COME TO ME
Most Sacred Heart of Jesus
A customer went to a barbershop, and as the barber cut his hair, they eventually touched on the subject of God. The barber said: “I don’t believe that God exists. You just have to go out into the street to realize that. If God existed, there wouldn’t be any suffering.”
Just then, a man in the street with long, dirty hair stopped outside. The customer said, “Barbers don’t exist. If they did, there would be no one with dirty long hair, like that fellow outside."
"Ah, but barbers do exist! What happens is that people don’t come to me.
"Exactly! That's the point! God does exist! What happens is that people don't come to God. That’s a reason why there's so much pain and suffering in the world."
On the feast day of the Sacred
Heart, Jesus invites us all, “Come to me, all you who labour and are
overburdened and I will give you rest” (Mt
Matthew presents Jesus as the Wisdom of God. His words echo the invitation of Sirach to search for wisdom, in the Book of Ecclesiasticus (Ecclus 51: 25-26):
"Come close to me, you uninstructed,
take your place in my school....
Buy her (Wisdom) without money,
put your necks under her yoke...
See for yourselves; how slight my efforts have been
to win so much peace....”
Matthew stresses the humanity of Jesus and his humbling himself to bring us the wisdom of God. He gives us lessons in humility and compassion. He is the way that leads to rest for "you who labour and are overburdened." The burden is a direct reference to the Law of Moses together with the volumes of pharisaic observances added to it.
The Pharisees and scribes laid an intolerable burden on the shoulders of anyone who wanted to be a faithful Jew. Jesus said of them: "They tie up heavy burdens and lay them on men's shoulders, but will they lift a finger to move them? Not they!" (Matt 23: 3-4) They took the joy out of observing God's will, embodied in the Law of Moses, and the faithful were left only a burden, which Jesus wanted to remove.
His way of lifting the joyless burden from our shoulders is by sharing a different yoke with us: "Shoulder my yoke and learn from me, for I am gentle and humble in heart." Here is no arrogant, unfeeling man who imposes burdens on others' backs and leaves them to cope as best they can.
The one who is the Lord and Judge of the world puts his power and glory aside, and gets fully involved with us in living and dying.

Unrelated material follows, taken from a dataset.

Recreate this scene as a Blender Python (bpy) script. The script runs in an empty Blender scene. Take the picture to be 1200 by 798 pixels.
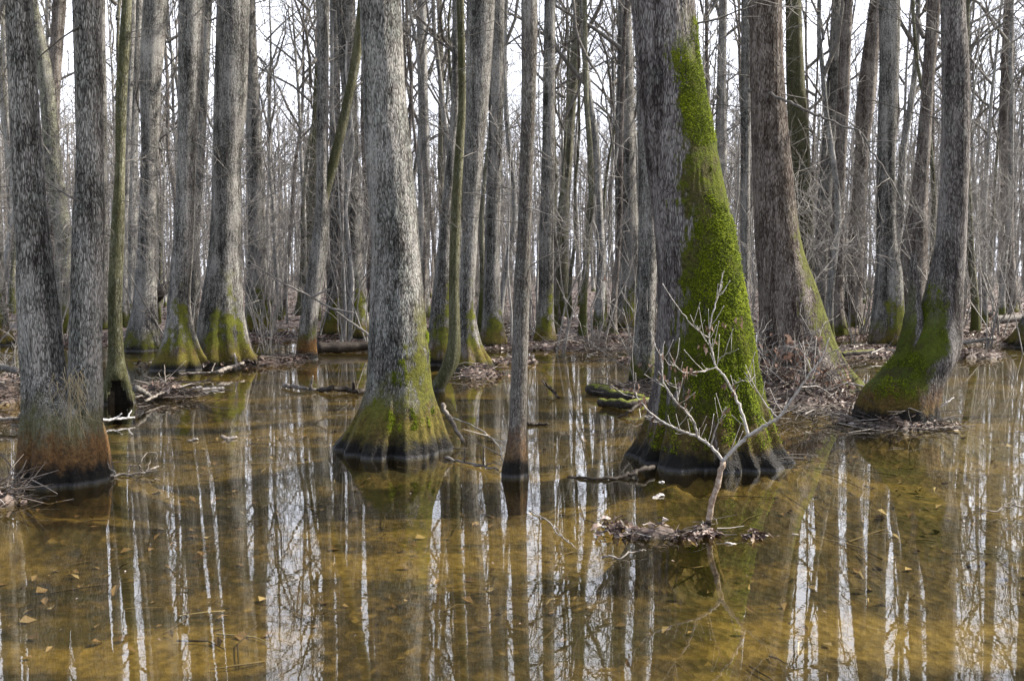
import bpy, math, random
import numpy as np
from mathutils import Vector, Quaternion

# ------------------------------------------------------------------ scene, camera
sc = bpy.context.scene
COL = sc.collection
W, H, F, HZ, CAMH = 1200.0, 798.0, 1167.0, 322.0, 1.5
PITCH = math.atan((H / 2 - HZ) / F)
cp, sp = math.cos(PITCH), math.sin(PITCH)

def ray(px, py):
    a, b = (px - W / 2) / F, (H / 2 - py) / F
    return np.array([a, cp + b * sp, -sp + b * cp])

def ground(px, py, z=0.0):
    d = ray(px, py)
    t = (z - CAMH) / d[2]
    return np.array([0, 0, CAMH]) + d * t

def at(px, py, Y):
    d = ray(px, py)
    return np.array([0, 0, CAMH]) + d * (Y / d[1])

def pxsize(px, Y):
    return px * Y / F * 1.0

cam = bpy.data.cameras.new('camera')
cam.sensor_width = 36; cam.lens = F / W * 36
cam.clip_start = 0.05; cam.clip_end = 2000
co = bpy.data.objects.new('camera', cam); COL.objects.link(co)
co.location = (0, 0, CAMH); co.rotation_euler = (math.pi / 2 - PITCH, 0, 0)
sc.camera = co

rng = np.random.default_rng(11)
random.seed(5)
R = random.uniform

# ------------------------------------------------------------------ noise
def _h(i, j, k):
    n = (i * 374761393 + j * 668265263 + k * 2147483647 * 3 + 1274126177) & 0xFFFFFFFF
    n = ((n ^ (n >> 13)) * 1274126177) & 0xFFFFFFFF
    n = ((n ^ (n >> 16)) * 2246822519) & 0xFFFFFFFF
    return ((n ^ (n >> 15)) & 0xFFFFFF) / float(0xFFFFFF)

def vnoise(x, y, z=0.0):
    x, y, z = np.broadcast_arrays(np.asarray(x, float), np.asarray(y, float), np.asarray(z, float))
    i, j, k = np.floor(x).astype(np.int64), np.floor(y).astype(np.int64), np.floor(z).astype(np.int64)
    f, g, h = x - i, y - j, z - k
    f, g, h = f * f * (3 - 2 * f), g * g * (3 - 2 * g), h * h * (3 - 2 * h)
    r = 0
    for a in (0, 1):
        for b in (0, 1):
            for c in (0, 1):
                r = r + _h(i + a, j + b, k + c) * (f if a else 1 - f) * (g if b else 1 - g) * (h if c else 1 - h)
    return r

def fbm(x, y, z=0.0, o=3):
    r, a, s = 0, 0.5, 0
    for q in range(o):
        r = r + a * vnoise(x * 2 ** q + 17 * q, y * 2 ** q, z * 2 ** q); s += a; a *= .5
    return r / s

# ------------------------------------------------------------------ mesh helpers
class MB:
    def __init__(self): self.v = []; self.f = []; self.n = 0
    def add(self, verts, faces):
        verts = np.asarray(verts, float)
        self.v.append(verts); b = self.n
        self.f.extend([tuple(i + b for i in q) for q in faces]); self.n += len(verts)
    def grid(self, verts, nr, ns, cap=False):
        """nr rings of ns vertices, closed round"""
        self.v.append(verts.reshape(-1, 3)); b = self.n
        for r in range(nr - 1):
            o0, o1 = b + r * ns, b + (r + 1) * ns
            for s in range(ns):
                t = (s + 1) % ns
                self.f.append((o0 + s, o0 + t, o1 + t, o1 + s))
        self.n += nr * ns
        if cap:
            self.f.append(tuple(b + (nr - 1) * ns + s for s in range(ns)))
            self.f.append(tuple(b + s for s in range(ns - 1, -1, -1)))
    def tube(self, pts, rad, ns=5, cap=True):
        pts = np.asarray(pts, float); n = len(pts)
        rad = np.asarray(rad, float) * np.ones(n)
        tg = np.gradient(pts, axis=0); tg /= (np.linalg.norm(tg, axis=1, keepdims=True) + 1e-9)
        ref = np.array([1., 0, 0]) if abs(tg[0][0]) < .7 else np.array([0, 1., 0])
        a = np.cross(tg, ref); a /= (np.linalg.norm(a, axis=1, keepdims=True) + 1e-9)
        b = np.cross(tg, a)
        th = np.arange(ns) * 2 * math.pi / ns
        ring = pts[:, None, :] + rad[:, None, None] * (np.cos(th)[None, :, None] * a[:, None, :] + np.sin(th)[None, :, None] * b[:, None, :])
        self.grid(ring, n, ns, cap)
    def mesh(self, name, smooth=True):
        me = bpy.data.meshes.new(name)
        v = np.concatenate(self.v) if self.v else np.zeros((0, 3))
        me.vertices.add(len(v)); me.vertices.foreach_set('co', v.astype(np.float32).ravel())
        lens = np.fromiter((len(q) for q in self.f), np.int32, len(self.f))
        loops = np.fromiter((i for q in self.f for i in q), np.int32, int(lens.sum()))
        me.loops.add(len(loops)); me.loops.foreach_set('vertex_index', loops)
        me.polygons.add(len(lens))
        me.polygons.foreach_set('loop_start', np.concatenate([[0], np.cumsum(lens)[:-1]]).astype(np.int32))
        me.polygons.foreach_set('loop_total', lens)
        me.update(calc_edges=True); me.validate()
        me.polygons.foreach_set('use_smooth', np.full(len(me.polygons), smooth))
        return me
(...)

Here is the Wisdom of God with a human heart.
Can we accept the broken man Jesus as the Wisdom of God? Not when we're satisfied to rest in our own well-being and achievements, and cut ourselves off from the pain of others.
Jesus is the Wisdom of God from his first cry at birth till his last agonized breath in dying, and in his life with us ever since then. If his yoke is easy, it's only because he doesn’t leave anyone to carry it alone. We find his burden light when we realize that he shares it with us.
We are called to be the Wisdom of God, gentle, humble, and compassionate, to suffer with others, and to make our common yoke easy and our burden light.
In a Franciscan fraternity, we gather in the name of Jesus and St Francis, and so we experience Jesus in the midst of a suffering world. There our hearts, which cannot contain the pains of the world, are transformed into the Heart of Jesus. Nothing that is human is alien to him.
Our fears and anger are transformed by God’s unconditional love, and we become gentler manifestations of his boundless compassion. Our lives become more compassionate because in the way we live and work together, God’s compassion becomes present in the midst of a suffering world.
Here the deepest meaning of the compassionate life is revealed. By our life together, we become participants in the divine compassion. Through this participation, we can take on the yoke and burden of Jesus Christ - which is all human pain in every time and place - while realizing that his yoke is easy and his burden light (Mt 11:30).
As long as we depend on our own
limited resources, the world will frighten us and we will try to avoid the
painful spots. But once we have become participants in God’s compassion, we can
enter deeply into the most hidden corners of the world and perform the same
works that Christ did. Jesus says that we may perform even greater works (Jn
Wherever true Franciscan fraternity is formed, compassion happens. The spirit that radiated from the early Franciscans continues to show itself wherever we come together in Christ’s name and take on his yoke in humbleness and gentleness of heart (Mt 11:29).
It is in fraternity that the compassionate Sacred Heart reveals himself.